Grandma Virgie was Belle's first born, and she rarely spoke of her early life in Tennesee. She never wanted to go back and cried her eyes out when I moved to Nashville. Her memories of abject poverty stuck in her mind like peanut butter on a horse's tongue. When those memories surfaced, it took genuine fortitude for her to swallow them. She knew poverty. Virgie understood how hard she had worked to escape it, and Virgie always feared having to back.
Yet, she did go back every summer, often with me in tow. When I visited Great-Grandma Belle, I always slept with Grandma Virgie. When we were going off to sleep, Grandma would ask, "Did you have fun today?" For me, going to Belle's was an adventure. I loved riding the pony, chasing the chickens and running back and forth to the outhouse. I loved pumping water from the well and carrying it into the house. I loved sleeping in a bedroom where the windows were completely opened.
I didn't know Grandma Belle was so poor.

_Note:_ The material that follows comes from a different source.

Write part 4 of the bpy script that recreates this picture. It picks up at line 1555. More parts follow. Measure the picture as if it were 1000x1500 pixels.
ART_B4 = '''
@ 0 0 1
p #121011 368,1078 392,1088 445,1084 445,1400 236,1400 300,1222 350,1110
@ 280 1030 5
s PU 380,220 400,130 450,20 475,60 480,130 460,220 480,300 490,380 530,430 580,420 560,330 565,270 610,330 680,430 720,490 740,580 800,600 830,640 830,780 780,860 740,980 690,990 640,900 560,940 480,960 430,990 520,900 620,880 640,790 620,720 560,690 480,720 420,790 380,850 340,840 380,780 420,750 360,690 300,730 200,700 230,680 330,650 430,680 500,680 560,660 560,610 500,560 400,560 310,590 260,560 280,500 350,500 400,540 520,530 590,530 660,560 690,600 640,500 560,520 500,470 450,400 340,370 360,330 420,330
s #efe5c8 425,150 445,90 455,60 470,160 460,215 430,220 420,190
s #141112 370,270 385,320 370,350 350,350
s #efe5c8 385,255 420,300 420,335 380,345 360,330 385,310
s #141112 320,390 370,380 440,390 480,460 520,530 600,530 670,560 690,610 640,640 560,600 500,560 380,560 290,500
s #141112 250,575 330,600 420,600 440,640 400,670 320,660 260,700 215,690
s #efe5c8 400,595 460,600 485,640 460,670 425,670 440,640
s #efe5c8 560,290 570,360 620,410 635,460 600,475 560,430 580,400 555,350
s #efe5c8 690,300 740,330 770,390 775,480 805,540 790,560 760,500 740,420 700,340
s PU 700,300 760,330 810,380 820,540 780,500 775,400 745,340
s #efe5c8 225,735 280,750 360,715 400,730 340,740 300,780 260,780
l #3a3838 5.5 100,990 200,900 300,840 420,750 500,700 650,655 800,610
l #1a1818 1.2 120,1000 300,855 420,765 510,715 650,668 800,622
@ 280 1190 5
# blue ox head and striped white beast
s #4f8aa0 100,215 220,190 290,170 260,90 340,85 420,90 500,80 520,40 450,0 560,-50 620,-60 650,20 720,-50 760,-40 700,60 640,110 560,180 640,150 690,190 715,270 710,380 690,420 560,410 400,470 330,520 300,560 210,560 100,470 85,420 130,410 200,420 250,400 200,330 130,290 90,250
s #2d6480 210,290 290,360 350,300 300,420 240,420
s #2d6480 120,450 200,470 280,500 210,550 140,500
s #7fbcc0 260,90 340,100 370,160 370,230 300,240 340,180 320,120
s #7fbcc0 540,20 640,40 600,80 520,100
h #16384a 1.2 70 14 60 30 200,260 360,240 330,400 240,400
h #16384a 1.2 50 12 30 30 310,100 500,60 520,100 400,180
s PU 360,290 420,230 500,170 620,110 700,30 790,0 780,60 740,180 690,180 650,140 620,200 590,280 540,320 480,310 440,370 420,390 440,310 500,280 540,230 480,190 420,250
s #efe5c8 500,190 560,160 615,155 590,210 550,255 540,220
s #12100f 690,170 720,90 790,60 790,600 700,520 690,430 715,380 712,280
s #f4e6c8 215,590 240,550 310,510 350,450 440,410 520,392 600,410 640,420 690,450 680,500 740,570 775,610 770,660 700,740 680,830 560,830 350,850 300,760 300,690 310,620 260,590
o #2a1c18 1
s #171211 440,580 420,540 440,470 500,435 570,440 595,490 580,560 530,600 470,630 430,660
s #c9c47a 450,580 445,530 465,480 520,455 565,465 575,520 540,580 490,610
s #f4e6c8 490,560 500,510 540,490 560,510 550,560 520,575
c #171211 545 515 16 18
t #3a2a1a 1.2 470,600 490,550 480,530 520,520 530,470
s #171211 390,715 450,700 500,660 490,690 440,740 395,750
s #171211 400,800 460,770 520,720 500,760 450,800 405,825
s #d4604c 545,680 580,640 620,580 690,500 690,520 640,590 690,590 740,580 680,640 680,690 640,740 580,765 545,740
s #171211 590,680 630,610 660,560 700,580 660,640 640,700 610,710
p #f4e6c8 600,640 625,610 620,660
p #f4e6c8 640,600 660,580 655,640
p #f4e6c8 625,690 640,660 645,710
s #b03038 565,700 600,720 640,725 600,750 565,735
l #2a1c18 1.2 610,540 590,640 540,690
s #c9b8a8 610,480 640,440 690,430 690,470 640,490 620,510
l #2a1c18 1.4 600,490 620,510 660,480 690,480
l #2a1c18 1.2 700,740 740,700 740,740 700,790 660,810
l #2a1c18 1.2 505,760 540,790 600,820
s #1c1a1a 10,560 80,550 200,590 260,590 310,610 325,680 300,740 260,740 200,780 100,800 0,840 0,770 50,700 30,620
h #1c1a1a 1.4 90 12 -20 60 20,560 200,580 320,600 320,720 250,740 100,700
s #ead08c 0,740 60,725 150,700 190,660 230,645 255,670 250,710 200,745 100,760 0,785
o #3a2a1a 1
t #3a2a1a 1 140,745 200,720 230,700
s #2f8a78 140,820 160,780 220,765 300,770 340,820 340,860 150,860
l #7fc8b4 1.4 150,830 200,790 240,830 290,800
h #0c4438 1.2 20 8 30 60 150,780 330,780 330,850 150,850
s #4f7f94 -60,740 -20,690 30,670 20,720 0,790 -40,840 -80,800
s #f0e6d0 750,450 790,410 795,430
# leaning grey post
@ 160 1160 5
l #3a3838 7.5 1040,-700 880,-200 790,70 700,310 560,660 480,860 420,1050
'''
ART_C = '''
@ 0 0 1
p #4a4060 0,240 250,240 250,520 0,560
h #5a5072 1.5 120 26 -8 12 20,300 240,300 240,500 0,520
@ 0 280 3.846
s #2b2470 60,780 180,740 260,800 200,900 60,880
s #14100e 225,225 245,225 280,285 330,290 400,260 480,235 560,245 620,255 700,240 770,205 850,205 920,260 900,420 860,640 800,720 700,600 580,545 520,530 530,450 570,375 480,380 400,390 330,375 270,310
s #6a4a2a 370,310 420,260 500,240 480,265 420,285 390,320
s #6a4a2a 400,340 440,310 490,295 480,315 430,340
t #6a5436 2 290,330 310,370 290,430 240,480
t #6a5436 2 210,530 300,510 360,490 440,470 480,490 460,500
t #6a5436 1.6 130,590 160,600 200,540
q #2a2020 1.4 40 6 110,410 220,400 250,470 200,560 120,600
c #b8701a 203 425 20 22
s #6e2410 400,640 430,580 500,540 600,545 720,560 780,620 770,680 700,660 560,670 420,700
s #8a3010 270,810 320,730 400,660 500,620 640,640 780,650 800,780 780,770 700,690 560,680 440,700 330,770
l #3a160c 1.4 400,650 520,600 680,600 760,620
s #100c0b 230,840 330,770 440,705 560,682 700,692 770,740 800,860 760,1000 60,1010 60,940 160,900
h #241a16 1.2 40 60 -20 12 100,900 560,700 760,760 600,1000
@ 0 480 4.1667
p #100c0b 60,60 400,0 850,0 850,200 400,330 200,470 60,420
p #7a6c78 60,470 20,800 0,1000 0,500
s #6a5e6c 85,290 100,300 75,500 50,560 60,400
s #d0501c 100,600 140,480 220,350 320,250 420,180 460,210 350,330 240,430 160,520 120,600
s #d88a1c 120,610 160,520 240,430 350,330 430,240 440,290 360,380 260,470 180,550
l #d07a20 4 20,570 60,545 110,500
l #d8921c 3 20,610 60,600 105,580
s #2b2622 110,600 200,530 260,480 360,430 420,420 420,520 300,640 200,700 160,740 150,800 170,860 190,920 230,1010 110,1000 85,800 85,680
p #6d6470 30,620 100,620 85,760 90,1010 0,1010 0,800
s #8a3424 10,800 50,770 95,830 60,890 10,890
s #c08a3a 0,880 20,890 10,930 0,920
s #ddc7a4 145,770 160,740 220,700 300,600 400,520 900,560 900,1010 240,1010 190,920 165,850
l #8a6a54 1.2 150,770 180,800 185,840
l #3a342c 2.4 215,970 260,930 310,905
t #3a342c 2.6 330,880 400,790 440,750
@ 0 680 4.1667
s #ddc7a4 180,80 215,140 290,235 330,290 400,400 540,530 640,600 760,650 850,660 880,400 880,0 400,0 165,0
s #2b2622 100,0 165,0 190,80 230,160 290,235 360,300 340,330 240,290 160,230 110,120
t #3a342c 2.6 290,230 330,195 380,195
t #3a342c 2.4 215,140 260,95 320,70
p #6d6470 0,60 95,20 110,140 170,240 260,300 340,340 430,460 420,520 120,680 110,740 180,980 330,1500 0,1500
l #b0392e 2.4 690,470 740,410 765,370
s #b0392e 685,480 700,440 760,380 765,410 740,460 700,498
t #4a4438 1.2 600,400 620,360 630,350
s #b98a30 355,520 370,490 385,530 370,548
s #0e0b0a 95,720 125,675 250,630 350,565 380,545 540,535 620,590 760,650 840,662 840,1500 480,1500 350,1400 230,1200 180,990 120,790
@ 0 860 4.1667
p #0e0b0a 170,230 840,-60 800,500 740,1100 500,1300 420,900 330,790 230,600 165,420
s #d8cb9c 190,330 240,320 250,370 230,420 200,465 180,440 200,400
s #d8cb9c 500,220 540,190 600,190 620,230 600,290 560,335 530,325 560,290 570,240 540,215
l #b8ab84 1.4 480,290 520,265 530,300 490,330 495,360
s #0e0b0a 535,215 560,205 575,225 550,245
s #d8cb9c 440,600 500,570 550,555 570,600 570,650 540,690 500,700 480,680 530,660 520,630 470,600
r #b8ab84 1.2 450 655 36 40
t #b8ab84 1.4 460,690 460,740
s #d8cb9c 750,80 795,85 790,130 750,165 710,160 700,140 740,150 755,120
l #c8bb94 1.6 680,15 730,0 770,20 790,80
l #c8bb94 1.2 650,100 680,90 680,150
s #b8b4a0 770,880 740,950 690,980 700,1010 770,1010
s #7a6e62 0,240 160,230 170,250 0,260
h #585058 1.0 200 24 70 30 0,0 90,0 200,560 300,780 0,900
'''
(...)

It wasn't until she died that I really understood that. She didn't represent povery for me. She represented an adventure. Now, in my memories, she represents a very wealthy spirit. When she met the Lord, she knew that she had lived a very full life, measured by the love she had in her heart. She had children who had children, and all the children loved her. What's so poor about that?

2 comments:

Anonymous said...

This is the most beautiful blog I've read in a long time! You are truly blessed to have the heritage you have, and the ability to tell the stories of those you love. Keep the memories coming! I'm lovin' them!

Janet Iles said...

Thank you for sharing your story of Grandma Belle. She sounds like she was a wonderful, amazing person. She lived a long life despite what we would think of as hardships.